In the meantime, the preposterousness of the set pieces that depict each of the three kills reaches ridiculous levels as Bishop gets in and breaks out of a maximum security prison with the ease with which I stroll down to the village piazza for the first kill.

For the second kill, he effortlessly climbs up a very tall skyscraper and sabotages a hanging swimming pool without being seen. He breaks into a fortified building without breaking a sweat for the third.

Each segment of the story has plot holes big enough for one of the many luxury yachts on display (many of which sadly get blown up) to sail through. Speaking of which, I still haven’t figured out how Crain managed to sail his yacht from Sydney, Australia to Bulgaria, Europe in a matter of hours… but logic was clearly not high on the filmmakers’ agenda.

But, at least, we get to catch a glimpse of Statham’s considerable diving and swimming skills – he is a former member of Britain’s National Diving Squad, after all.

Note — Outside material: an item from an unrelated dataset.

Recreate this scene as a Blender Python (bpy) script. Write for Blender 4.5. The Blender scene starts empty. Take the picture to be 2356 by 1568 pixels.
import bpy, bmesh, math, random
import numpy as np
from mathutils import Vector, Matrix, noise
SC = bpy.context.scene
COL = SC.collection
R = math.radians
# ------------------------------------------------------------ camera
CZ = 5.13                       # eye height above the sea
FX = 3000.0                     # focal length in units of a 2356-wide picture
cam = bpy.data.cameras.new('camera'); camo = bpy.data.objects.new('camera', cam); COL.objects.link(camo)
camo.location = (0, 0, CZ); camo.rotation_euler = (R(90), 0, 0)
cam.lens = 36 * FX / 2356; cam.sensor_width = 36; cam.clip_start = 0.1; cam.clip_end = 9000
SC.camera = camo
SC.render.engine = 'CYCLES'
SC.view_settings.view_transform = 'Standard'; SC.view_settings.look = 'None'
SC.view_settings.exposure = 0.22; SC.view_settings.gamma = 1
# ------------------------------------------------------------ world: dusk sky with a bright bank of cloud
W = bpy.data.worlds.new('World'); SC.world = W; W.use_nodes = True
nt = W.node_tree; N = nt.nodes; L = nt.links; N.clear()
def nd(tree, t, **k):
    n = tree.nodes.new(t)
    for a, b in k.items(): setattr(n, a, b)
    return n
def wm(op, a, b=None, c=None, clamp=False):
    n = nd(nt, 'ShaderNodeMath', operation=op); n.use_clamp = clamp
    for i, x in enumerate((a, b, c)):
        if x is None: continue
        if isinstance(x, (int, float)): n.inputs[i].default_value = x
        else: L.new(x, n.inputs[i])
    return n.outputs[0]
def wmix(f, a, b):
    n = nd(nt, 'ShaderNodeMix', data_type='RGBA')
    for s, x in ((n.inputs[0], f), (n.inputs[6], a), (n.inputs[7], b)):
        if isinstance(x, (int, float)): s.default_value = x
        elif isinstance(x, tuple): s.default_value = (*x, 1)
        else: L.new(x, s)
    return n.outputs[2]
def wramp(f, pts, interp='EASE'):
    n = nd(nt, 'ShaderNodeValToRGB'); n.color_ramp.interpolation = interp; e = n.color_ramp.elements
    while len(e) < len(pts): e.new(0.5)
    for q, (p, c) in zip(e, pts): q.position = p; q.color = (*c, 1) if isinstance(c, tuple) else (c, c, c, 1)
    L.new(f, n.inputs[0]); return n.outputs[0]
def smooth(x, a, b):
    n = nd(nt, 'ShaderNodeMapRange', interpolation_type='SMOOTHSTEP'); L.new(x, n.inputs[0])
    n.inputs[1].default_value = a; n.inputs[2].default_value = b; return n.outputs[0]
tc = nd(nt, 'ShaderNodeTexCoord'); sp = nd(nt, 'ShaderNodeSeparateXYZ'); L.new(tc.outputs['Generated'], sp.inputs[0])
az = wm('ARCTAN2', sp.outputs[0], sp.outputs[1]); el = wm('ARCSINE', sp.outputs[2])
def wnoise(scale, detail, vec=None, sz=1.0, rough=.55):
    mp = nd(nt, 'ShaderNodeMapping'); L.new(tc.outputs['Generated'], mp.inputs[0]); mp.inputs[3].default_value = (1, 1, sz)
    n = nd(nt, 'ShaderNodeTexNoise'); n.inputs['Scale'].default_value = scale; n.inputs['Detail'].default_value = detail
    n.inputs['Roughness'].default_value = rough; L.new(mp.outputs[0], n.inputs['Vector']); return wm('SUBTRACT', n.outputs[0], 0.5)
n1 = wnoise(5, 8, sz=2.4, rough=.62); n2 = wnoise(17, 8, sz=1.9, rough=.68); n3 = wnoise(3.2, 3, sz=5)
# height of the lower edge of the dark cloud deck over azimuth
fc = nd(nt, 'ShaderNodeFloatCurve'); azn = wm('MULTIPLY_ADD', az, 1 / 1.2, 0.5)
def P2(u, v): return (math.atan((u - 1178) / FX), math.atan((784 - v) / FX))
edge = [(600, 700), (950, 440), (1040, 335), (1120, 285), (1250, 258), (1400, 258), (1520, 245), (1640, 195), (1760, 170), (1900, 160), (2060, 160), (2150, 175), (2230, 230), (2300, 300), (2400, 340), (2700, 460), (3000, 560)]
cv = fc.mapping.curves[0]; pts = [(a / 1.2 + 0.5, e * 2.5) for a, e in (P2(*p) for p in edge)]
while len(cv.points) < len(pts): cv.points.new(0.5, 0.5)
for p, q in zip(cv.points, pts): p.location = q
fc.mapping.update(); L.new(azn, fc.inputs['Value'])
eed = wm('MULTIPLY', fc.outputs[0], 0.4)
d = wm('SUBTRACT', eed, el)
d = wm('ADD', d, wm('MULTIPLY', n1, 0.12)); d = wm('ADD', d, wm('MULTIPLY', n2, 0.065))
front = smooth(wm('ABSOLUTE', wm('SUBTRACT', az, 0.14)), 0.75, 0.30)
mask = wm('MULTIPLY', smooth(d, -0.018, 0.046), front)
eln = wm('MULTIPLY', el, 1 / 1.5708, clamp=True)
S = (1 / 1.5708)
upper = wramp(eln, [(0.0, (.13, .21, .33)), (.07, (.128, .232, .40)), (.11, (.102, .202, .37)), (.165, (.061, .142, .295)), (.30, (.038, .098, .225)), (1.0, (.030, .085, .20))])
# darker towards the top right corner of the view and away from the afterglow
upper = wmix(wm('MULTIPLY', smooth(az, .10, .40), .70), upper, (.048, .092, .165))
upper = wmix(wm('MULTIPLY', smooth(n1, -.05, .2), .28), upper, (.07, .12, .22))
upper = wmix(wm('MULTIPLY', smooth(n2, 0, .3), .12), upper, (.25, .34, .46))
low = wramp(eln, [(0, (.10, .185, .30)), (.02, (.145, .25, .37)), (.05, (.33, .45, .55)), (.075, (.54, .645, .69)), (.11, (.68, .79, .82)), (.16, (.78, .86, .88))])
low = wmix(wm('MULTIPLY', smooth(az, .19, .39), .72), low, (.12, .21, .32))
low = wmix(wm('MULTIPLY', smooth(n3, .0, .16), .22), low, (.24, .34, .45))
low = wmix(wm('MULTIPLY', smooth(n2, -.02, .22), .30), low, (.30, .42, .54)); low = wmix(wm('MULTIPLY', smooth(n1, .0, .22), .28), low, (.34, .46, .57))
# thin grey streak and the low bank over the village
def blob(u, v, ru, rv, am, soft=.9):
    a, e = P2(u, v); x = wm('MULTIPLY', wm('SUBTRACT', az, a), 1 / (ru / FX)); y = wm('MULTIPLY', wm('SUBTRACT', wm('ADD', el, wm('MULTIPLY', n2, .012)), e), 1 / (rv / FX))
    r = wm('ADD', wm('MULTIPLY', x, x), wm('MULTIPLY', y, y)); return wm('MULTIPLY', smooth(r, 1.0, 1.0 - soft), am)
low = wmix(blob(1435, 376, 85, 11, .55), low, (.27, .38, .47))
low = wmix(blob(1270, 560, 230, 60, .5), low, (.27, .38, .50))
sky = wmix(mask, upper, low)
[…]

Characterisation across the board is notable by its absence. The people Bishop is targeted to kill are once again ‘very bad people’ – a notorious drug lord, a child trafficker and an arms dealer, so we don’t care much about their fate.

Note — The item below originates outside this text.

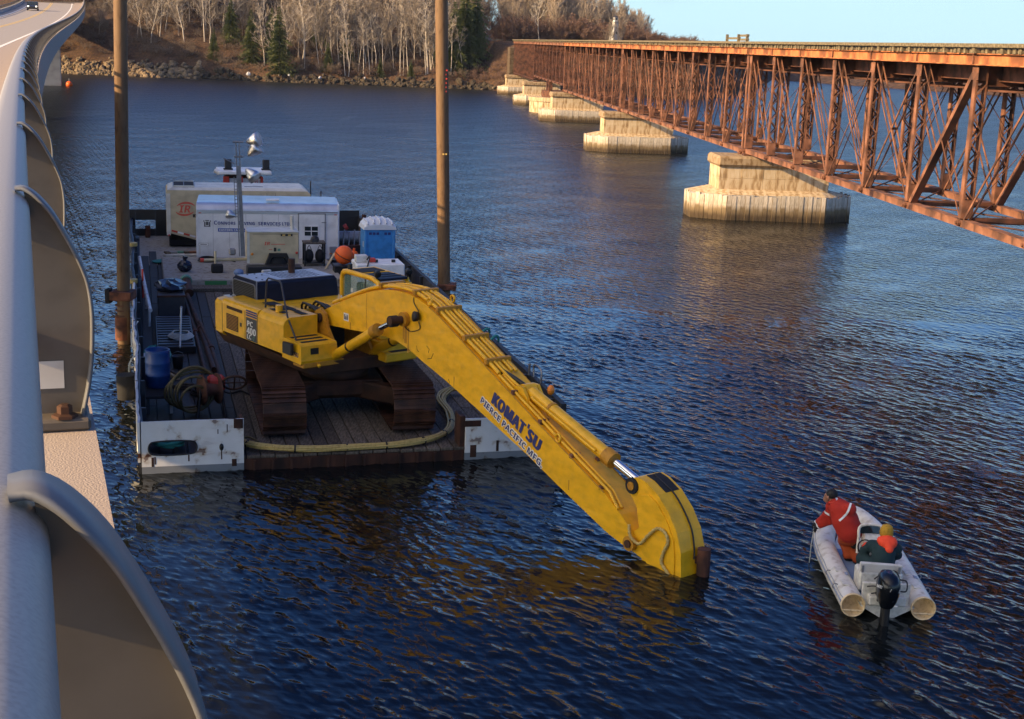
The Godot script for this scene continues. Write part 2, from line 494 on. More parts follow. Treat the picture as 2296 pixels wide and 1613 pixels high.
func build_water():
	var size := 1024
	var tab := PackedFloat32Array()
	tab.resize(size)
	for i in size: tab[i] = sin(TAU * i / size)
	var hgt := PackedFloat32Array()
	hgt.resize(size * size)
	var r := RandomNumberGenerator.new()
	r.seed = 21
	var tile := 11.0
	for w in 34:
		var kk := 13.0 * pow(125.0 / 13.0, (w + r.randf()) / 34.0)
		var a := deg_to_rad(-48.0) + r.randfn() * 0.55
		var kx := int(round(cos(a) * kk)) & (size - 1)
		var ky := int(round(sin(a) * kk)) & (size - 1)
		var amp := (0.066 / kk) * (1.0 if kk > 28.0 else kk / 28.0)
		var ph := r.randi() & (size - 1)
		var i := 0
		for y in size:
			var p := (ky * y + ph) & (size - 1)
			for x in size:
				hgt[i] += amp * tab[p]
				p = (p + kx) & (size - 1)
				i += 1
	var md := PackedFloat32Array()
	md.resize(size * size)
	var ii := 0
	for y in size:
		for x in size:
			md[ii] = 0.95 + 0.26 * tab[(2 * x + y + 100) & (size - 1)] + 0.22 * tab[(3 * y - x + 700) & (size - 1)] + 0.18 * tab[(5 * x + 3 * y + 400) & (size - 1)]
			ii += 1
	for i in hgt.size(): hgt[i] *= md[i]
	for i in hgt.size():  # sharper crests, flatter troughs
		var v := hgt[i] / 0.0050
		hgt[i] = 0.0050 * (v + 0.22 * v * absf(v) if v > 0.0 else v - 0.10 * v * absf(v))
	var wave := hgt.duplicate()
	for i in hgt.size(): hgt[i] *= size / tile
	var img := Image.create_from_data(size, size, false, Image.FORMAT_RF, hgt.to_byte_array())
	img.bump_map_to_normal_map(1.0)
	var m := StandardMaterial3D.new()
	m.resource_name = "water"
	m.albedo_color = lin(0.0065, 0.0085, 0.0090)
	m.roughness = 0.06
	m.metallic_specular = 0.36
	m.normal_enabled = true
	m.normal_texture = ImageTexture.create_from_image(img)
	m.normal_scale = 0.55
	var bands := [m]
	for k in range(1, 9):
		var m2: StandardMaterial3D = m.duplicate()
		m2.normal_scale = 0.55 + 0.2 * k
		m2.roughness = 0.06 + 0.032 * k
		bands.append(m2)
	var xs := axis([[-1500, -300, 150], [-300, -60, 20], [-60, -22, 2.0], [-22, 32, 0.45], [32, 80, 1.5], [80, 300, 20], [300, 1500, 150]])
	var zs := axis([[-2200, -400, 150], [-400, -130, 10], [-130, -75, 1.5], [-75, -8, 0.45], [-8, 30, 3.0], [30, 400, 90]])
	var vs := PackedVector3Array()
	var ns := PackedVector3Array()
	var us := PackedVector2Array()
	var nx := xs.size()
	var ws := []
	for k in 8:
		var wl := 2.2 * pow(5.0, k / 7.0)
		var a := deg_to_rad(-48.0) + r.randfn() * 0.5
		ws.append([Vector2(cos(a), sin(a)) * TAU / wl, 0.0011 * wl, r.randf() * TAU])
	var swell := func(x: float, z: float) -> Vector3:
		var fade := smoothstep(-60.0, -45.0, x) * (1.0 - smoothstep(60.0, 80.0, x)) * smoothstep(-130.0, -100.0, z) * (1.0 - smoothstep(-6.0, 0.0, z))
		var o := Vector3.ZERO
		if fade > 0.0:
			for w in ws:
				var t: float = w[0].x * x + w[0].y * z + w[2]
				var cs: float = w[1] * cos(t) * fade
				o += Vector3(w[0].x * cs, w[1] * sin(t) * fade, w[0].y * cs)
		return o
	for z in zs:
		for x in xs:
			var o: Vector3 = swell.call(x, z)
			ns.append(Vector3(-o.x, 1.0, -o.z).normalized())
			us.append(Vector2(x * 0.995 + z * 0.1, z * 0.995 - x * 0.1) / tile)
			vs.append(Vector3(x, o.y, z))
	var ix := []
	for k in 9: ix.append(PackedInt32Array())
	for j in zs.size() - 1:
		for i in nx - 1:
			var a := j * nx + i
			if xs[i] > -12.0 and xs[i] < 23.9 and zs[j] > -48.0 and zs[j] < -12.1: continue
			var d := Vector2(xs[i], zs[j]).length() * (1.0 + 0.22 * noise.get_noise_2d(xs[i] * 0.05, zs[j] * 0.16))
			var k := clampi(int(log(maxf(d, 1.0) / 30.0) / log(1.22)), 0, 8)
			ix[k].append_array(PackedInt32Array([a, a + 1, a + nx + 1, a, a + nx + 1, a + nx]))
	var me := ArrayMesh.new()
	for k in 9:
		var arr := []
		arr.resize(Mesh.ARRAY_MAX)
		arr[Mesh.ARRAY_VERTEX] = vs
		arr[Mesh.ARRAY_NORMAL] = ns
		arr[Mesh.ARRAY_TEX_UV] = us
		arr[Mesh.ARRAY_INDEX] = ix[k]
		me.add_surface_from_arrays(Mesh.PRIMITIVE_TRIANGLES, arr)
		me.surface_set_material(k, bands[k])
	# the water round the barge and the boat has its ripples as real relief
	var x0 := xs[xs.bsearch(-11.99)]
	var x1 := xs[xs.bsearch(23.9)]
	var z0 := zs[zs.bsearch(-47.99)]
	var z1 := zs[zs.bsearch(-12.1)]
	var cnx := int((x1 - x0) / 0.06)
	var cnz := int((z1 - z0) / 0.06)
	var pv := PackedVector3Array()
	var pn := PackedVector3Array()
	var pu := PackedVector2Array()
	var pi := PackedInt32Array()
	var px := float(size) / tile
	for j in cnz + 1:
		var z := lerpf(z0, z1, float(j) / cnz)
		for i in cnx + 1:
			var x := lerpf(x0, x1, float(i) / cnx)
			var o: Vector3 = swell.call(x, z)
			var f := clampf(minf(minf(x - x0, x1 - x), minf(z - z0, z1 - z)) / 2.5, 0.0, 1.0) * 0.62
			var u := (x * 0.995 + z * 0.1) * px
			var v := (z * 0.995 - x * 0.1) * px
			var iu := int(floor(u))
			var iv := int(floor(v))
			var k00 := wave[(iv & 1023) * 1024 + (iu & 1023)]
			var kx := (wave[(iv & 1023) * 1024 + ((iu + 3) & 1023)] - wave[(iv & 1023) * 1024 + ((iu - 3) & 1023)]) * px / 6.0
			var kz := (wave[((iv + 3) & 1023) * 1024 + (iu & 1023)] - wave[((iv - 3) & 1023) * 1024 + (iu & 1023)]) * px / 6.0
			pv.append(Vector3(x, o.y + k00 * f, z))
			pn.append(Vector3(-o.x - kx * f, 1.0, -o.z - kz * f).normalized())
			pu.append(Vector2(u, v) / size)
	for j in cnz:
		for i in cnx:
			var a := j * (cnx + 1) + i
			pi.append_array(PackedInt32Array([a, a + 1, a + cnx + 2, a, a + cnx + 2, a + cnx + 1]))
	var pa := []
	pa.resize(Mesh.ARRAY_MAX)
	pa[Mesh.ARRAY_VERTEX] = pv
	pa[Mesh.ARRAY_NORMAL] = pn
	pa[Mesh.ARRAY_TEX_UV] = pu
	pa[Mesh.ARRAY_INDEX] = pi
	me.add_surface_from_arrays(Mesh.PRIMITIVE_TRIANGLES, pa)
	var mn: StandardMaterial3D = m.duplicate()
	mn.normal_scale = 0.25
	me.surface_set_material(9, mn)
	var o := put("water", me, null)
	tag(o, "dark blue rippled river water around the barge and under both bridges", "water", "", "structure")

# ---------- far banks ----------
func shore(x: float) -> float:
	var z := -264.0 + noise.get_noise_2d(x * 0.06, 3.0) * 3.0
	z = lerpf(z, -255.5, smoothstep(-8.0, 2.0, x))
	if x > 33.0: z = -255.5 - (x - 33.0) * 2.6 - pow(maxf(x - 45.0, 0.0), 1.2)
	if x < -110.0: z += (x + 110.0) * -0.25
	return z

func ground(x: float, z: float) -> float:
	var d := shore(x) - z
	if d < -1.0: return -2.0
	var n := noise.get_noise_2d(x * 0.11, z * 0.11)
	var top: float = lerpf(23.0, 9.2, smoothstep(-34.0, -9.0, x))
	var h: float = 0.0
	if x < -6.0:
		h = lerpf(0.0, 1.9, clampf(d / 3.0, 0.0, 1.0)) + maxf(d - 3.0, 0.0) * 0.42
		if h > 10.0: h = 10.0 + (h - 10.0) * 0.55
	else: h = d * 0.62
	h = minf(h, top - 2.5 / (1.0 + maxf(d - 10.0, 0.0) * 0.05) + 2.0)
	h = minf(h, top)
	return h - 0.3 + n * 1.1 * clampf(d * 0.2, 0.0, 1.0) + noise.get_noise_2d(x * 0.9, z * 0.9) * 0.35

func build_banks():
	var s := SurfaceTool.new()
	s.begin(Mesh.PRIMITIVE_TRIANGLES)
	s.set_smooth_group(0)
	var xs := axis([[-400, -110, 12], [-110, 50, 1.2], [50, 260, 8]])
	var rows := 62
	for j in rows:
		var d := -4.0 + (j * 0.9 if j < 34 else 30.6 + pow(j - 33.0, 1.9) * 1.0)
		for x in xs:
			var z: float = shore(x) - d
			s.add_vertex(Vector3(x, ground(x, z) if d > -1.0 else -1.5, z))
	var nx := xs.size()
	for j in rows - 1:
		for i in nx - 1:
			var a := j * nx + i
			s.add_index(a); s.add_index(a + nx + 1); s.add_index(a + 1)
			s.add_index(a); s.add_index(a + nx); s.add_index(a + nx + 1)
	struct("riverbank", s, mt("litter"), "steep brown wooded riverbank across the water", "terrain")
	# low far shore seen through the truss
	s = SurfaceTool.new()
	s.begin(Mesh.PRIMITIVE_TRIANGLES)
	s.set_smooth_group(0)
	var line := [[60, -520], [90, -452], [122, -378], [160, -330], [240, -270], [420, -200], [800, -60]]
	var cols := []
	for i in line.size() - 1:
		for k in 16:
			var t := k / 16.0
			cols.append(Vector2(lerpf(line[i][0], line[i + 1][0], t), lerpf(line[i][1], line[i + 1][1], t)))
	for i in cols.size():
		var dirn: Vector2 = (cols[mini(i + 1, cols.size() - 1)] - cols[maxi(i - 1, 0)]).normalized()
		var out := Vector2(dirn.y, -dirn.x)
		if out.x < 0: out = -out
		for k in 9:
			var dd: float = [-3.0, 1.0, 4.0, 9.0, 16.0, 30.0, 60.0, 120.0, 300.0][k]
			var hh: float = [-1.0, 0.4, 1.2, 3.4, 4.6, 5.2, 6.0, 7.0, 8.0][k]
			var p: Vector2 = cols[i] + out * dd
			s.add_vertex(Vector3(p.x, hh + noise.get_noise_2d(p.x * 0.08, p.y * 0.08) * 1.1 * clampf(dd * 0.1, 0, 1), p.y))
	for i in cols.size() - 1:
		for k in 8:
			var a := i * 9 + k
			s.add_index(a); s.add_index(a + 9); s.add_index(a + 10)
			s.add_index(a); s.add_index(a + 10); s.add_index(a + 1)
	struct("far_shore", s, mt("far_hill"), "low hazy far shore seen beneath the rusty railway bridge", "terrain")
	# riprap
	var rk := []
	for v in 3:
		s = ST()
		var ring := []
		rng.seed = 40 + v
		for j in 5:
			var a := -PI / 2 + PI * j / 4.0
			var rr := []
			for k in 7:
				var q := TAU * k / 7.0
				var f := rng.randf_range(0.72, 1.15)
				rr.append(Vector3(cos(q) * cos(a) * f * 1.15, sin(a) * f * 0.75, sin(q) * cos(a) * f))
			ring.append(rr)
		loft(s, ring, true, false)
		rk.append(mesh_of(s))
	var tr := []
	for i in 900:
		var x := rng.randf_range(-100, -6) if i % 3 else rng.randf_range(-92, -60)
		var d := absf(rng.randfn()) * (1.3 if x > -62 else 2.4) - 0.4
		var z: float = shore(x) - d
		var sc := rng.randf_range(0.25, 0.8)
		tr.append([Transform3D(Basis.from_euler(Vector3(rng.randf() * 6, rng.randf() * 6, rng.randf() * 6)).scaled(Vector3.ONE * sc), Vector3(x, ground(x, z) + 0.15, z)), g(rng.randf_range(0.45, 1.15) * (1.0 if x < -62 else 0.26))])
	for x in [-2.0, 3.0, 6.0]:
		for i in 14:
			var xx: float = x + rng.randfn() * 2.5
			var z: float = shore(xx) - absf(rng.randfn()) * 1.2
			tr.append([Transform3D(Basis.from_euler(Vector3(rng.randf() * 6, rng.randf() * 6, 0)).scaled(Vector3.ONE * rng.randf_range(0.2, 0.6)), Vector3(xx, ground(xx, z), z)), g(0.5)])
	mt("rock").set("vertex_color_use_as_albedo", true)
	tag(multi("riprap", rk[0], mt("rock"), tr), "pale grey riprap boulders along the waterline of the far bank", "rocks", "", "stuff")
	rng.seed = 77
	for x in [-44.5, -30.2, -52.6, -38.6]:
		var sc := rng.randf_range(0.22, 0.42)
		var z: float = shore(x) - 0.9
		var o := put("white_boulder", rk[rng.randi() % 3], mt("ice_white"), null, Transform3D(Basis.from_euler(Vector3(rng.randf() * 3, rng.randf() * 3, 0)).scaled(Vector3(sc, sc * 1.2, sc)), Vector3(x, 0.9 + rng.randf() * 0.6, z)))
		tag(o, "small white boulder at the dark foot of the wooded bank", "boulder", "white boulders along the shore")
	# orange mooring buoy
	var b := thing("mooring_buoy", "small orange mooring buoy floating before the road bridge pier", "buoy", Transform3D(Basis(), Vector3(-68.9, 0.25, -210.3)))
	s = ST()
	ball(s, Vector3.ZERO, Vector3(0.5, 0.5, 0.5), 14, 10)
	obj("float", s, mt("orange"), b)
	s = ST()
	tube(s, [Vector3(0, 0.5, 0), Vector3(0, 0.85, 0)], 0.06, 6)
	obj("lifting_eye", s, mt("steel"), b)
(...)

Unfortuantely, we also care little for the other characters, including the one-dimensional damsel in distress played by Alba mostly in bikinis. Her character is given some ‘depth’ because she works with Cambodian orphans. Michelle Yeoh adds a pinch of gravitas to proceedings and Tommy Lee Jones adds some pizazz as colourful arms dealer Max Adams, although you do wonder what it is that makes actors of his calibre accept these jobs…

Statham undoubtedly obtained legions of new fans with the spot-on send-up of his own persona with his fabulously funny performance in last summer’s hit comedy Spy, showing that there may be more to him than that one character he ordinarily portrays, but he falls back to his usual bag of tricks here and there is the sense here that he is simply going through the motions. His indisputable charisma is  unable to overcome the film’s many weaknesses.   If he is determined to continuously resurrect the taciturn, tough, daring, resourceful, assassin-with-a-moral compass he has now played too many times to count, he is going to need much better material.